Alicorn comments on Open Thread: February 2010, part 2 - Less Wrong

10 Post author: CronoDAS 16 February 2010 08:29AM

You are viewing a comment permalink. View the original post to see all comments and the full post content.

Comments (857)

You are viewing a single comment's thread. Show more comments above.

Comment author: Alicorn 24 February 2010 09:13:42PM 2 points [-]

An inquiry regarding my posting frequency:

While I'm at the SIAI house, I'm trying to orient towards the local priorities so as to be useful. Among the priorities is building community via Less Wrong, specifically by writing posts. Historically, the limiting factor on how much I post has been a desire not to flood the place - if I started posting as fast as I can write up my ideas, I'd get three or four posts out a week with (I think) no discernible decrease in quality. I have the following questions about this course of action:

  1. Will it annoy people? Building community by being annoying seems very unlikely to work.
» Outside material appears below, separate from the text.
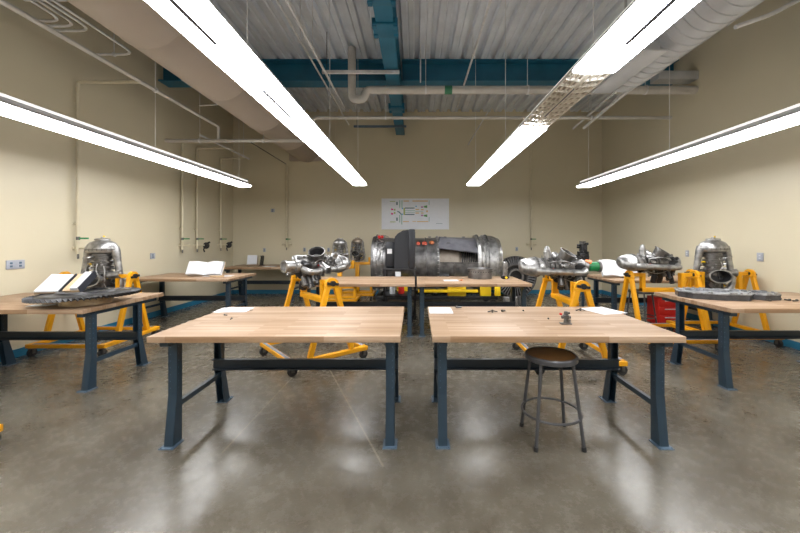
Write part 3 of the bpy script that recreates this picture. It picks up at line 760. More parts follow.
# dark accessory gearbox on slim pedestal behind e4
t = thing('accessory_gearbox', 'black lumpy gearbox on a slim pedestal behind the green starter', 'engine part', ((583 - VX) * 7.7 / F, 7.7, 0))
MB().lathe([(0, 0), (0.2, 0), (0.2, 0.02), (0.03, 0.04), (0.025, 1.02), (0.09, 1.03), (0.09, 1.05), (0, 1.05)], 20).build('pedestal', leg_m, t)
b = MB(); R = random.Random(11)
b.box(-0.10, 0.10, -0.08, 0.08, 1.05, 1.22, 0.02); b.box(-0.06, 0.07, -0.06, 0.06, 1.2, 1.42, 0.015)
for k in range(24):
    zz = R.uniform(1.08, 1.42); a = R.uniform(0, 2 * PI); L = R.uniform(0.09, 0.15) * (1.25 - (zz - 1.05) * 1.3)
    b.cyl((0, 0, zz), (L * math.cos(a), L * math.sin(a), zz), R.uniform(0.015, 0.034), 10)
b.build('gear_case', blk_m, t)
b = MB(); b.lathe([(0, 1.41), (0.075, 1.41), (0.075, 1.43), (0.05, 1.44), (0.05, 1.47), (0, 1.47)], 18)
for a in (0.4, 2.2, 4.4): b.cyl((0.06 * math.cos(a), 0.06 * math.sin(a), 1.41), (0.06 * math.cos(a), 0.06 * math.sin(a), 1.475), 0.02, 10)
b.build('top_flange', dks_m, t)

# ------------------------------------------------------------------ big turbofan on cradle
EY, EZ = 8.25, 0.97
ex = lambda px: (px - VX) * (EY - 0.28) / F
t = thing('turbofan_engine', 'big grey jet engine lying lengthwise under the wall chart', 'engine', (0, EY, EZ))
MX = Matrix.Rotation(PI / 2, 4, 'Y')  # local z -> +X
L0 = ex(372)
prof = [(0, L0 + 0.15), (0.40, L0 + 0.12), (0.52, L0 + 0.10), (0.58, L0), (0.615, L0 + 0.01), (0.62, L0 + 0.05), (0.605, L0 + 0.055), (0.605, L0 + 0.11), (0.625, L0 + 0.115), (0.625, L0 + 0.135), (0.60, L0 + 0.14), (0.60, L0 + 0.23), (0.62, L0 + 0.235), (0.62, L0 + 0.255), (0.585, L0 + 0.26), (0.58, ex(392)), (0.56, ex(395)), (0.56, ex(400)), (0.545, ex(402)), (0, ex(402))]
MB().lathe(prof, 64, MX).build('fan_case', eng_m, t)
prof = [(0, ex(401)), (0.56, ex(401)), (0.575, ex(414)), (0.575, ex(424.6)), (0.592, ex(425)), (0.592, ex(426)), (0.575, ex(426.4)), (0.585, ex(436)), (0.61, ex(436.5)), (0.61, ex(438.5)), (0.56, ex(439)), (0, ex(439))]
MB().lathe(prof, 64, MX).build('compressor_case', eng_m, t)
# core case: half shell lower + liner inside
def part_lathe(prof, a0, a1, seg, name, mat, th=0.012):
    b = MB(); rings = []
    for r, x in prof:
        row = []
        for k in range(seg + 1):
            a = a0 + (a1 - a0) * k / seg
            row.append((b.bm.verts.new((x, -r * math.cos(a), r * math.sin(a))), b.bm.verts.new((x, -(r - th) * math.cos(a), (r - th) * math.sin(a)))))
        rings.append(row)
    f = b.bm.faces.new
    for i in range(len(rings) - 1):
        for k in range(seg):
            A, B = rings[i], rings[i + 1]
            f((A[k][0], A[k + 1][0], B[k + 1][0], B[k][0])); f((A[k][1], B[k][1], B[k + 1][1], A[k + 1][1]))
        for k in (0, seg): f((rings[i][k][0], rings[i + 1][k][0], rings[i + 1][k][1], rings[i][k][1]))
    for i in (0, -1):
        for k in range(seg): f((rings[i][k][0], rings[i][k][1], rings[i][k + 1][1], rings[i][k + 1][0]))
    return b.build(name, mat, t)
# angle 0 = toward viewer (-Y), 90deg = up
part_lathe([(0.58, ex(438.5)), (0.575, ex(452)), (0.59, ex(452.5)), (0.59, ex(453.5)), (0.575, ex(454)), (0.565, ex(480))], math.radians(5), math.radians(-240), 40, 'lower_cowl', eng_m)
MB().bar((ex(439), -0.575, 0.04), (ex(479), -0.57, 0.03), 0.03, 0.03).build('hinge_rail', dks_m, t)
MB().lathe([(0, ex(439)), (0.40, ex(439)), (0.42, ex(448)), (0.40, ex(458)), (0.34, ex(461)), (0.33, ex(478)), (0, ex(478))], 40, MX).build('core_liner', bei_m, t)
b = MB()
for k in range(9):
    x = ex(461.5 + k * 1.8); b.lathe([(0.34, x), (0.385, x), (0.385, x + 0.02), (0.34, x + 0.02)], 32, MX, closed=True)
b.build('turbine_rings', blk_m, t)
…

  2. Will it affect voting behavior noticeably? I rely on my post's karma scores to determine what to do and not do in the future, and SIAI people who decide whether I'm useful enough to keep use it as a rough metric too. I'd rather post one post that gets 40 karma in a week than two that get 20, and so on.

Comment author: Alicorn 24 February 2010 11:09:32PM *  1 point [-]

A related question: If I have a large topic to cover, should I cover it in one post, or split it up along convenient cleavage planes and make it a sequence? (If I make sequences, I think I'll learn my lesson from the last one I tried and write it all before posting anything, so I don't post 2/3 of it and then stop.)

Comment author: ciphergoth 25 February 2010 12:00:28PM 3 points [-]

I really like the "sequences" approach - it's easier to read and digest a chunk at a time, and it focusses discussion well, too.

Comment author: RobinZ 24 February 2010 11:38:02PM 3 points [-]

Long posts are more offputting than short ones, and individual steps are more likely to be correct than entire theorems - both of these points would suggest posting sequences preferentially.

As for a specific reference on length: thirty-three hundred words sharply focused on a single, vivid subject is pushing the upper limit of what I find comfortable to attack in a single sitting.

Comment author: Eliezer_Yudkowsky 25 February 2010 01:12:10PM 1 point [-]

Posting 2/3 of a sequence and stopping is fine if people turn out not to be interested. I recommend fast posting and fast feedback.